DIRECTIVE: Will you output all of the data below exactly, omitting the images?
···
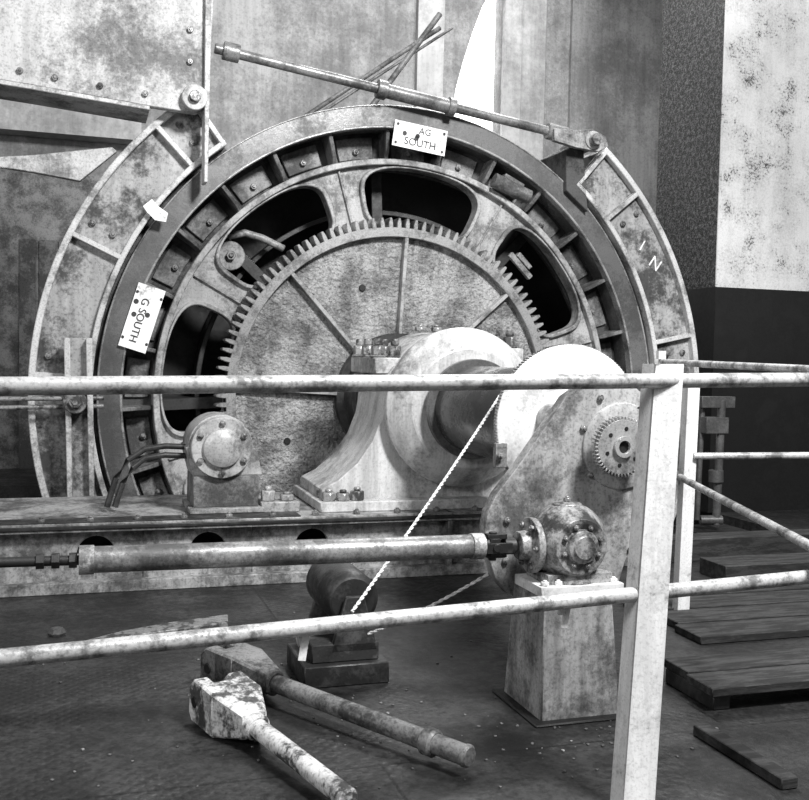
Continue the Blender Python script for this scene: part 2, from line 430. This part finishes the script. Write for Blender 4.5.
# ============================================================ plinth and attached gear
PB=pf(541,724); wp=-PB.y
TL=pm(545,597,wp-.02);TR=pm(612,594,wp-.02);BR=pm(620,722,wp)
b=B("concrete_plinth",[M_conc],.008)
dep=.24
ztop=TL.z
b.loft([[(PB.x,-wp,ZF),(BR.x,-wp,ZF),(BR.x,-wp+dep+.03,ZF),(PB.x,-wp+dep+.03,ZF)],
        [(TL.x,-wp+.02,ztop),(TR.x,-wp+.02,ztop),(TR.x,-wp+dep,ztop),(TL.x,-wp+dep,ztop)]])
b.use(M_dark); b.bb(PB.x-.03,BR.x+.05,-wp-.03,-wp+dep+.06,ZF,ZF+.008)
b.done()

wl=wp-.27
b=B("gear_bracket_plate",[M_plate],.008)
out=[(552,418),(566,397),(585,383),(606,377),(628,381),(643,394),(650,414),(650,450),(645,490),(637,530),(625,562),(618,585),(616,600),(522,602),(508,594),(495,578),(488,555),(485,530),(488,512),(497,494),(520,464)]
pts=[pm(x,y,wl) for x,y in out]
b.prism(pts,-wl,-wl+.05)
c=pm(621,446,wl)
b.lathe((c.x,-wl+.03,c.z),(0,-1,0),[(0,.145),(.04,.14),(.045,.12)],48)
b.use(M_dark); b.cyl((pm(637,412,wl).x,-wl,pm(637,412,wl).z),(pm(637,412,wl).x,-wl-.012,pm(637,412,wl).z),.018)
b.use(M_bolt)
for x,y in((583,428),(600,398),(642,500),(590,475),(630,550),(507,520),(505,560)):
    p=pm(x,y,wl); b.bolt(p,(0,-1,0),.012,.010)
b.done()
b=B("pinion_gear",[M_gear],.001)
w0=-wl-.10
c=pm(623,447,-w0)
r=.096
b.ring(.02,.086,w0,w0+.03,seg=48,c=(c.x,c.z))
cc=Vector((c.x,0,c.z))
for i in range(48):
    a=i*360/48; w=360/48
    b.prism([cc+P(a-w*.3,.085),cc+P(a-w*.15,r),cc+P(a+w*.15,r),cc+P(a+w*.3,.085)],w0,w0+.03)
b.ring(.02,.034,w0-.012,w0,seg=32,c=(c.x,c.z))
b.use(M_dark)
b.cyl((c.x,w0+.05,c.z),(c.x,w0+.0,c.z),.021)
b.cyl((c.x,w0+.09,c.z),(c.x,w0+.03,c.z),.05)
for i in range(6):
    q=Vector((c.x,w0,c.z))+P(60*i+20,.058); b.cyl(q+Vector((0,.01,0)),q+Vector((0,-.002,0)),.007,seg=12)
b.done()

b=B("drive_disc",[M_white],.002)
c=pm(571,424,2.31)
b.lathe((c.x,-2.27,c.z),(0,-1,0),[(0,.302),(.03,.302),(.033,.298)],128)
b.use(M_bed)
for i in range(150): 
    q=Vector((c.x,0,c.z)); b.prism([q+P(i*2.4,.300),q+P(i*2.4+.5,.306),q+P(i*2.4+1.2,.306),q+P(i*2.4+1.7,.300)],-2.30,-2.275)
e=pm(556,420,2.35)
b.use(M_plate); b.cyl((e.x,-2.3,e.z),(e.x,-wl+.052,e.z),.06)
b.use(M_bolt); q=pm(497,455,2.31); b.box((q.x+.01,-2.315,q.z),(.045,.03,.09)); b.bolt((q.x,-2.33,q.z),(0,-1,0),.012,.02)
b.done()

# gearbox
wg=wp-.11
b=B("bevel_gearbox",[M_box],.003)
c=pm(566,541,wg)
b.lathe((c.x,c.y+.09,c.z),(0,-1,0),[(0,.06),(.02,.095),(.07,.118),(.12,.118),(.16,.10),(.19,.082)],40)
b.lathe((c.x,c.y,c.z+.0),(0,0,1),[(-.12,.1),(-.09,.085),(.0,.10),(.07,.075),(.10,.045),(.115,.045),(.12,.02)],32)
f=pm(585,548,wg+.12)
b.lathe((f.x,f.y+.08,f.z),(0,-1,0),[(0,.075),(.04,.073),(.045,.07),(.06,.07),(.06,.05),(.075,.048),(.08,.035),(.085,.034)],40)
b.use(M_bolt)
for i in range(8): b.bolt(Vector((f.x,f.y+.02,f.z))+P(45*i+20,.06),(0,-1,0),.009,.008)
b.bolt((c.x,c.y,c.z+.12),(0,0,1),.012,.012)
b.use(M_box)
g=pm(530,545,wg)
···
FINISHED ANSWER:
Continue the Blender Python script for this scene: part 2, from line 430. This part finishes the script. Write for Blender 4.5.
# ============================================================ plinth and attached gear
PB=pf(541,724); wp=-PB.y
TL=pm(545,597,wp-.02);TR=pm(612,594,wp-.02);BR=pm(620,722,wp)
b=B("concrete_plinth",[M_conc],.008)
dep=.24
ztop=TL.z
b.loft([[(PB.x,-wp,ZF),(BR.x,-wp,ZF),(BR.x,-wp+dep+.03,ZF),(PB.x,-wp+dep+.03,ZF)],
        [(TL.x,-wp+.02,ztop),(TR.x,-wp+.02,ztop),(TR.x,-wp+dep,ztop),(TL.x,-wp+dep,ztop)]])
b.use(M_dark); b.bb(PB.x-.03,BR.x+.05,-wp-.03,-wp+dep+.06,ZF,ZF+.008)
b.done()

wl=wp-.27
b=B("gear_bracket_plate",[M_plate],.008)
out=[(552,418),(566,397),(585,383),(606,377),(628,381),(643,394),(650,414),(650,450),(645,490),(637,530),(625,562),(618,585),(616,600),(522,602),(508,594),(495,578),(488,555),(485,530),(488,512),(497,494),(520,464)]
pts=[pm(x,y,wl) for x,y in out]
b.prism(pts,-wl,-wl+.05)
c=pm(621,446,wl)
b.lathe((c.x,-wl+.03,c.z),(0,-1,0),[(0,.145),(.04,.14),(.045,.12)],48)
b.use(M_dark); b.cyl((pm(637,412,wl).x,-wl,pm(637,412,wl).z),(pm(637,412,wl).x,-wl-.012,pm(637,412,wl).z),.018)
b.use(M_bolt)
for x,y in((583,428),(600,398),(642,500),(590,475),(630,550),(507,520),(505,560)):
    p=pm(x,y,wl); b.bolt(p,(0,-1,0),.012,.010)
b.done()
b=B("pinion_gear",[M_gear],.001)
w0=-wl-.10
c=pm(623,447,-w0)
r=.096
b.ring(.02,.086,w0,w0+.03,seg=48,c=(c.x,c.z))
cc=Vector((c.x,0,c.z))
for i in range(48):
    a=i*360/48; w=360/48
    b.prism([cc+P(a-w*.3,.085),cc+P(a-w*.15,r),cc+P(a+w*.15,r),cc+P(a+w*.3,.085)],w0,w0+.03)
b.ring(.02,.034,w0-.012,w0,seg=32,c=(c.x,c.z))
b.use(M_dark)
b.cyl((c.x,w0+.05,c.z),(c.x,w0+.0,c.z),.021)
b.cyl((c.x,w0+.09,c.z),(c.x,w0+.03,c.z),.05)
for i in range(6):
    q=Vector((c.x,w0,c.z))+P(60*i+20,.058); b.cyl(q+Vector((0,.01,0)),q+Vector((0,-.002,0)),.007,seg=12)
b.done()

b=B("drive_disc",[M_white],.002)
c=pm(571,424,2.31)
b.lathe((c.x,-2.27,c.z),(0,-1,0),[(0,.302),(.03,.302),(.033,.298)],128)
b.use(M_bed)
for i in range(150): 
    q=Vector((c.x,0,c.z)); b.prism([q+P(i*2.4,.300),q+P(i*2.4+.5,.306),q+P(i*2.4+1.2,.306),q+P(i*2.4+1.7,.300)],-2.30,-2.275)
e=pm(556,420,2.35)
b.use(M_plate); b.cyl((e.x,-2.3,e.z),(e.x,-wl+.052,e.z),.06)
b.use(M_bolt); q=pm(497,455,2.31); b.box((q.x+.01,-2.315,q.z),(.045,.03,.09)); b.bolt((q.x,-2.33,q.z),(0,-1,0),.012,.02)
b.done()

# gearbox
wg=wp-.11
b=B("bevel_gearbox",[M_box],.003)
c=pm(566,541,wg)
b.lathe((c.x,c.y+.09,c.z),(0,-1,0),[(0,.06),(.02,.095),(.07,.118),(.12,.118),(.16,.10),(.19,.082)],40)
b.lathe((c.x,c.y,c.z+.0),(0,0,1),[(-.12,.1),(-.09,.085),(.0,.10),(.07,.075),(.10,.045),(.115,.045),(.12,.02)],32)
f=pm(585,548,wg+.12)
b.lathe((f.x,f.y+.08,f.z),(0,-1,0),[(0,.075),(.04,.073),(.045,.07),(.06,.07),(.06,.05),(.075,.048),(.08,.035),(.085,.034)],40)
b.use(M_bolt)
for i in range(8): b.bolt(Vector((f.x,f.y+.02,f.z))+P(45*i+20,.06),(0,-1,0),.009,.008)
b.bolt((c.x,c.y,c.z+.12),(0,0,1),.012,.012)
b.use(M_box)
g=pm(530,545,wg)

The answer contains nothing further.